**DATA EXCERPT**
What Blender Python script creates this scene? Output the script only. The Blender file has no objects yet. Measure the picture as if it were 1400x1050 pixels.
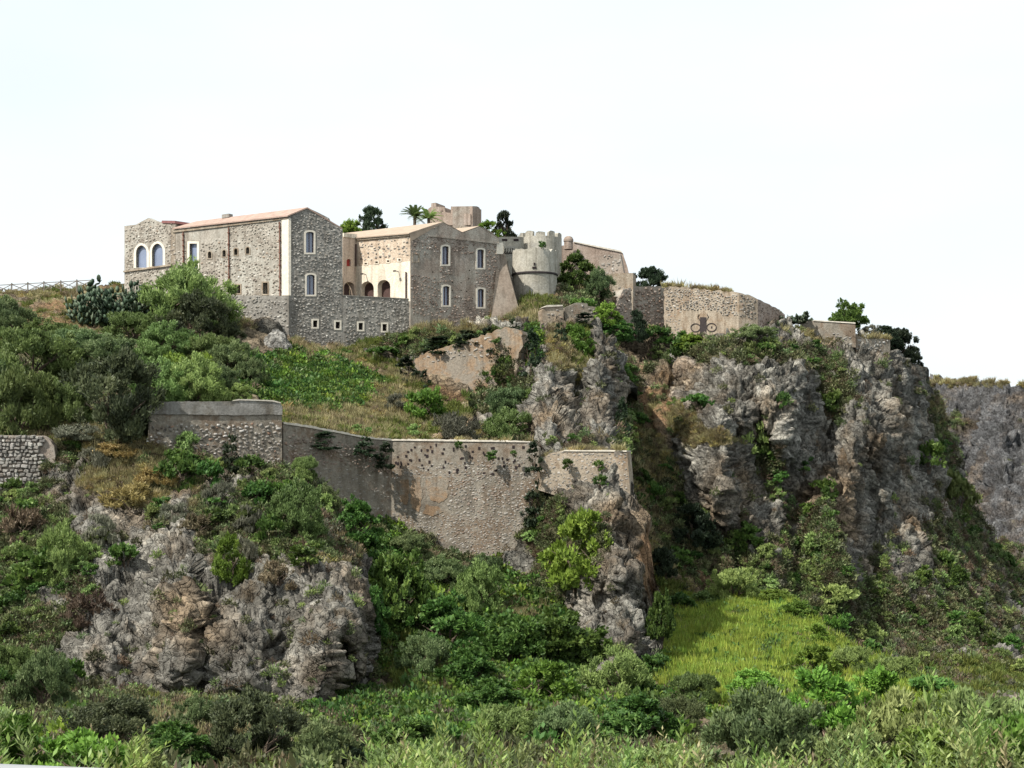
import bpy, bmesh, math, random, time
import numpy as np
from mathutils import Vector, Matrix
from mathutils.bvhtree import BVHTree
from mathutils.geometry import tessellate_polygon

T0 = time.time()
random.seed(7)
RNG = np.random.default_rng(7)
scene = bpy.context.scene
COL = scene.collection
R = math.radians

# ------------------------------------------------------------------ camera, sky, sun, exposure
F, CU, CV = 1923.0, 700.0, 640.0          # focal length in picture units, vanishing column, horizon row
cam_d = bpy.data.cameras.new('camera')
cam = bpy.data.objects.new('camera', cam_d)
COL.objects.link(cam)
cam_d.sensor_width = 36.0
cam_d.lens = 36.0 * F / 1400.0
cam_d.shift_y = (CV - 525.0) / 1400.0
cam_d.clip_start = 0.2
cam_d.clip_end = 6000.0
cam.rotation_euler = (R(90), 0, 0)
scene.camera = cam

SUN = Vector((-0.80, -0.64, 1.15)).normalized()
world = bpy.data.worlds.new('World')
scene.world = world
world.use_nodes = True
wn, wl = world.node_tree.nodes, world.node_tree.links
wn.clear()
w_out = wn.new('ShaderNodeOutputWorld')
w_bg = wn.new('ShaderNodeBackground')
w_sky = wn.new('ShaderNodeTexSky')
w_sky.sky_type = 'NISHITA'
w_sky.sun_disc = False
w_sky.sun_elevation = math.asin(SUN.z)
w_sky.sun_rotation = math.atan2(SUN.x, SUN.y)
w_sky.dust_density = 3.0
w_sky.air_density = 1.0
# thin high cloud veil over the whole sky, a little broken
w_tc = wn.new('ShaderNodeTexCoord')
w_map = wn.new('ShaderNodeMapping')
w_map.inputs['Scale'].default_value = (1.0, 1.0, 3.0)
w_nz = wn.new('ShaderNodeTexNoise')
w_nz.inputs['Scale'].default_value = 2.2
w_nz.inputs['Detail'].default_value = 4
w_rmp = wn.new('ShaderNodeValToRGB')
w_rmp.color_ramp.elements[0].position = 0.32
w_rmp.color_ramp.elements[0].color = (0.80, 0.80, 0.80, 1)
w_rmp.color_ramp.elements[1].position = 0.62
w_rmp.color_ramp.elements[1].color = (0.95, 0.95, 0.95, 1)
w_mix = wn.new('ShaderNodeMix')
w_mix.data_type = 'RGBA'
w_mix.inputs[7].default_value = (5.95, 6.4, 6.6, 1)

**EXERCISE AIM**
Repeat the data above exactly, but not the pictures.

**FINAL RESULT**
What Blender Python script creates this scene? Output the script only. The Blender file has no objects yet. Measure the picture as if it were 1400x1050 pixels.
import bpy, bmesh, math, random, time
import numpy as np
from mathutils import Vector, Matrix
from mathutils.bvhtree import BVHTree
from mathutils.geometry import tessellate_polygon

T0 = time.time()
random.seed(7)
RNG = np.random.default_rng(7)
scene = bpy.context.scene
COL = scene.collection
R = math.radians

# ------------------------------------------------------------------ camera, sky, sun, exposure
F, CU, CV = 1923.0, 700.0, 640.0          # focal length in picture units, vanishing column, horizon row
cam_d = bpy.data.cameras.new('camera')
cam = bpy.data.objects.new('camera', cam_d)
COL.objects.link(cam)
cam_d.sensor_width = 36.0
cam_d.lens = 36.0 * F / 1400.0
cam_d.shift_y = (CV - 525.0) / 1400.0
cam_d.clip_start = 0.2
cam_d.clip_end = 6000.0
cam.rotation_euler = (R(90), 0, 0)
scene.camera = cam

SUN = Vector((-0.80, -0.64, 1.15)).normalized()
world = bpy.data.worlds.new('World')
scene.world = world
world.use_nodes = True
wn, wl = world.node_tree.nodes, world.node_tree.links
wn.clear()
w_out = wn.new('ShaderNodeOutputWorld')
w_bg = wn.new('ShaderNodeBackground')
w_sky = wn.new('ShaderNodeTexSky')
w_sky.sky_type = 'NISHITA'
w_sky.sun_disc = False
w_sky.sun_elevation = math.asin(SUN.z)
w_sky.sun_rotation = math.atan2(SUN.x, SUN.y)
w_sky.dust_density = 3.0
w_sky.air_density = 1.0
# thin high cloud veil over the whole sky, a little broken
w_tc = wn.new('ShaderNodeTexCoord')
w_map = wn.new('ShaderNodeMapping')
w_map.inputs['Scale'].default_value = (1.0, 1.0, 3.0)
w_nz = wn.new('ShaderNodeTexNoise')
w_nz.inputs['Scale'].default_value = 2.2
w_nz.inputs['Detail'].default_value = 4
w_rmp = wn.new('ShaderNodeValToRGB')
w_rmp.color_ramp.elements[0].position = 0.32
w_rmp.color_ramp.elements[0].color = (0.80, 0.80, 0.80, 1)
w_rmp.color_ramp.elements[1].position = 0.62
w_rmp.color_ramp.elements[1].color = (0.95, 0.95, 0.95, 1)
w_mix = wn.new('ShaderNodeMix')
w_mix.data_type = 'RGBA'
w_mix.inputs[7].default_value = (5.95, 6.4, 6.6, 1)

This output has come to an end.